No es sencillo darse cuenta de las implicaciones que tiene la aceleración de los ritmos de vida, pero estos fenómenos han tomado ciertamente por sorpresa a los Estados democráticos. El funcionamiento de sus instituciones suele ser lento y requiere de un sinnúmero de comunicaciones bilaterales y multilaterales de diferentes niveles y entre diferentes poderes, grupos y jerarquías; las discusiones pueden ser largas, tediosas y complicadas para el público en general; las acciones de política pública y la aprobación de presupuestos tardan mucho en llegar y al final nunca son suficientes para resolver problemas apremiantes. El punto es que, a la luz del nuevo mundo del internet y las tecnologías exponenciales, esos mecanismos ya resultan retrógrados para esa parte de la población que se siente abandonada, traicionada y discriminada.

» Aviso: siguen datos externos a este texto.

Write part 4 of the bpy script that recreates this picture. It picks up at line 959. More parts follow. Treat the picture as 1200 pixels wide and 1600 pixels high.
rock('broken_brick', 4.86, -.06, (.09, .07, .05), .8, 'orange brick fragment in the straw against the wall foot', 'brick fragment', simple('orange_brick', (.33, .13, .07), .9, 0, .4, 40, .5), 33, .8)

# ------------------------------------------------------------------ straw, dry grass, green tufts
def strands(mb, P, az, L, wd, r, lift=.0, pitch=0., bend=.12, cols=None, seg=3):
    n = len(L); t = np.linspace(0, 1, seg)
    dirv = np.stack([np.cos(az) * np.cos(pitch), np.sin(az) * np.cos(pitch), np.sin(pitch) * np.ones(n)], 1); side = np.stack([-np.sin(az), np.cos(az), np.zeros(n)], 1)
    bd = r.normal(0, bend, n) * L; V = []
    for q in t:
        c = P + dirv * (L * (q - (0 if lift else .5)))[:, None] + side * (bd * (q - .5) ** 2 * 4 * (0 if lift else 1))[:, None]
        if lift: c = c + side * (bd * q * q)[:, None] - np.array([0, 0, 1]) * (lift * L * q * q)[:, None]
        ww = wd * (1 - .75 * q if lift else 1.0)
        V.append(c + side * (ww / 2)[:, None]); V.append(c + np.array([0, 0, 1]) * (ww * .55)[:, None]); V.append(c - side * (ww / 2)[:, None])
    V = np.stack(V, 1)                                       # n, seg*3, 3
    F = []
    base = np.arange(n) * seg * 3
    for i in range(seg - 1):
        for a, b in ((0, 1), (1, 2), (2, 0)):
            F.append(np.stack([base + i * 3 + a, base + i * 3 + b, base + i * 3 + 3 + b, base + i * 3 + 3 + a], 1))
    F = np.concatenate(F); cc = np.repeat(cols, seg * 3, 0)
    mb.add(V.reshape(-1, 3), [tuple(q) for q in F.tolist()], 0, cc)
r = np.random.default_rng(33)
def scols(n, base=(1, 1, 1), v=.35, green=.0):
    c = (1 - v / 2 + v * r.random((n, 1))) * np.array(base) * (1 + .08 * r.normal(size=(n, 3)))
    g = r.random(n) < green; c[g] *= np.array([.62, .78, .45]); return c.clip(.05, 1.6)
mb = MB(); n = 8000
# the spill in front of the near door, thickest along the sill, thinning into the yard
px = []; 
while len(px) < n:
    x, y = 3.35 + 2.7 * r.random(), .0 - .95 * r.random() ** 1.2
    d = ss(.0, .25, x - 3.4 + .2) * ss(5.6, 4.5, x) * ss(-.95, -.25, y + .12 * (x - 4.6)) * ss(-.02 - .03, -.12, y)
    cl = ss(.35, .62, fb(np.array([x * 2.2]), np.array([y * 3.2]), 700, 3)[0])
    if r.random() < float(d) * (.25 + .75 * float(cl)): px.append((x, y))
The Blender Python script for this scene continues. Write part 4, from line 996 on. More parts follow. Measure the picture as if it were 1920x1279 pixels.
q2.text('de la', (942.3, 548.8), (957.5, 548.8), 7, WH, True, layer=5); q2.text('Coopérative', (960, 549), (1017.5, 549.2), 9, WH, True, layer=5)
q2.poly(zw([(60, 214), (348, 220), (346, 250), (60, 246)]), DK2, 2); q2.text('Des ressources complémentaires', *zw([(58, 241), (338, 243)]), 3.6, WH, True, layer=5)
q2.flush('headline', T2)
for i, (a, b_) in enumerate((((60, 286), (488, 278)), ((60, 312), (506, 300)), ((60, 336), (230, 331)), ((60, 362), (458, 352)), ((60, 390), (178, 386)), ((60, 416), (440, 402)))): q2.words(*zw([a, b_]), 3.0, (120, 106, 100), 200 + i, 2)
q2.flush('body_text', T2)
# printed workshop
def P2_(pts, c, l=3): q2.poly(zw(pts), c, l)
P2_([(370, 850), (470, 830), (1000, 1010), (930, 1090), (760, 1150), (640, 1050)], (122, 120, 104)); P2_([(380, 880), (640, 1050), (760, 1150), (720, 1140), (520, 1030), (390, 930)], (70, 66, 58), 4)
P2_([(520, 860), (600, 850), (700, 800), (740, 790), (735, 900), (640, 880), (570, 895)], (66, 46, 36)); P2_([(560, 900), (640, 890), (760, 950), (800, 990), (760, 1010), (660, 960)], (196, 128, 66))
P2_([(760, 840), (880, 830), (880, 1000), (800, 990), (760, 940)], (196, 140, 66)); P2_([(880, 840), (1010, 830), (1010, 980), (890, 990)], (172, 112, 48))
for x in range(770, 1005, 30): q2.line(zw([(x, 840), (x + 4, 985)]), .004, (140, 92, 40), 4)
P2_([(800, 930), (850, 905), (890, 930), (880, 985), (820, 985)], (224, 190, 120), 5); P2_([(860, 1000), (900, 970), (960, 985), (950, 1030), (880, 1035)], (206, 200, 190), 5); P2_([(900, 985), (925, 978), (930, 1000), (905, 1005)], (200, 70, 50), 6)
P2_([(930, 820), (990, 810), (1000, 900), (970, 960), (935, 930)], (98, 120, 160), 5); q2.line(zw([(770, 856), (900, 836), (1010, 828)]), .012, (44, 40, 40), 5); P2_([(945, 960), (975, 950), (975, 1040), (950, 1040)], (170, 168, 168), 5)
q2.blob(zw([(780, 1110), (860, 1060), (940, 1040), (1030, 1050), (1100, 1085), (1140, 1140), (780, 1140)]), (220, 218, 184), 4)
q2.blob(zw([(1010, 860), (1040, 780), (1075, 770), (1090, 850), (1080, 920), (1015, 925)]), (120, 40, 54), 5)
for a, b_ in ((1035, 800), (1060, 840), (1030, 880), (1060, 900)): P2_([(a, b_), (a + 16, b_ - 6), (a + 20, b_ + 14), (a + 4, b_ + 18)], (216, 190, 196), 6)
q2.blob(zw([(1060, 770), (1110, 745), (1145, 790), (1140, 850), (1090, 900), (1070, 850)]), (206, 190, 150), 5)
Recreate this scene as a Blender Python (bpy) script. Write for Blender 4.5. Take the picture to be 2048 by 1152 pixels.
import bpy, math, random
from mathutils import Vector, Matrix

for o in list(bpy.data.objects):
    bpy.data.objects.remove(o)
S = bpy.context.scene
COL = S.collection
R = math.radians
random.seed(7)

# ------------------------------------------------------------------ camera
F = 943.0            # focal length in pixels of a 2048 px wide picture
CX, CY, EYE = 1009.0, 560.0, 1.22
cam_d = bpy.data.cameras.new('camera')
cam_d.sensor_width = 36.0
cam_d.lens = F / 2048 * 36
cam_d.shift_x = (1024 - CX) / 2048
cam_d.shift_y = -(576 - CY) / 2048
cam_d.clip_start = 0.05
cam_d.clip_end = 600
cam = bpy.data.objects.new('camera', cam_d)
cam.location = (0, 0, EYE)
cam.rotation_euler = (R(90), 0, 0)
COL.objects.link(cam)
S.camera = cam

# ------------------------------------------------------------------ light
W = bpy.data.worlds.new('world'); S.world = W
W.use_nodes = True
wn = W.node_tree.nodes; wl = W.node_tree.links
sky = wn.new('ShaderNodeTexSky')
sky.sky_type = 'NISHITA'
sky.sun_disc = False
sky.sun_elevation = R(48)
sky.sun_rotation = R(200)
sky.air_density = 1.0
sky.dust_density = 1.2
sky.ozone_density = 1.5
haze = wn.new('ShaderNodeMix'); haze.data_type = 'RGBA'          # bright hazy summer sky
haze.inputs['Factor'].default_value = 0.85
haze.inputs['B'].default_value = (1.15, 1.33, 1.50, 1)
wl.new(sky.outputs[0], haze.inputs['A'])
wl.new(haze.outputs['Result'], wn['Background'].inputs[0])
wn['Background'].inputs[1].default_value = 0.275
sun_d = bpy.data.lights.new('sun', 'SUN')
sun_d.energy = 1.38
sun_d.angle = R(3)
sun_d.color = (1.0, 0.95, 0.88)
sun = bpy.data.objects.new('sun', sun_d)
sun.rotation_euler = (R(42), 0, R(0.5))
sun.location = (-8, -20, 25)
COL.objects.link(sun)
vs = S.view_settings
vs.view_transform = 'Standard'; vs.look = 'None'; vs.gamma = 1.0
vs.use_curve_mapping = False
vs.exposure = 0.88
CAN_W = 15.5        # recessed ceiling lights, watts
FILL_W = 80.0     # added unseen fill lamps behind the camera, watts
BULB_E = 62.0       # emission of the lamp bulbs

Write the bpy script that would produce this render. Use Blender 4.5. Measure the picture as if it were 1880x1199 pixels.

Estamos inmersos en una revolución digital de la que todavía no entendemos muchas cosas, ni todos sus efectos ni los alcances que éstos pueden tener sobre la vida cotidiana. Pero eso no impide que nos empiece a quedar claro que el ecosistema digital está jugando un rol decisivo en la arena política y que hasta ahora los que lo han aprovechado mejor son sin duda los demagogos populistas.

Tenemos mucho que hacer para reinventar y mejorar drásticamente los regímenes tradicionales, y para combatir la ominosa aceleración de los ocasos de la democracia.